Still, Mr Depp and other super-rich types are way out there in excess for most of us. It looks like The Donald has cost US tax payers more in a month for his travelling habits than Mr Hawaii 5 O cost them for a whole year. But my point hopefully still stands that we can all feel a little bit like Bond nowadays as we have technology and travel possibilities available to us in an "unpresidented" way!


Mike C. said...

"Bomber" is a good one -- he really helps you understand the grim business of flying repeated raids over Germany in WW2.

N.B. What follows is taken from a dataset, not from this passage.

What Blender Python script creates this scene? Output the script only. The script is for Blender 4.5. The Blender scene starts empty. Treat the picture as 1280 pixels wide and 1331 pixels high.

But, yes, you're right, it's hard not to feel super-sophisticated eating a packet of sea-salt and basalmic vinegar crisps, with a wheatgrass and flaxseed chaser. Put everything on the red!


Dave Leeke said...

A wheatgrass and flaxseed chaser? Blimey, you're posh. Eh, Santa, pass us that bottle will you?

Zouk Delors said...

Hope you had a parachute ready to deploy when you skied off a cliff edge, Dave.

"The name's Bond -- James Bond."
"Just step through this metal detector for me, please, Mr Bond [beep!] ... er ... are you, by any chance, carrying a metallic object under your left armpit?"

Which also reminds me of this joke I recently heard about the German arriving at Warsaw airpot:

"Walter Schmidt"
"No, just a holiday"

Dave Leeke said...

The backpack I take when skiing seems heavy enough to be a parachute! Good point about the old Walter PPK, I guess spies have to pick up guns in the country they get to nowadays. I like the un-PC German joke. Cheers!

Zouk Delors said...

Still, good to know it's that much harder for terrorists like Bond to export death these days, eh?

Perhaps the more up-to-date version of the joke should be:

"Mohammad Ahmad"
"No, I'm a refugee from war and famine".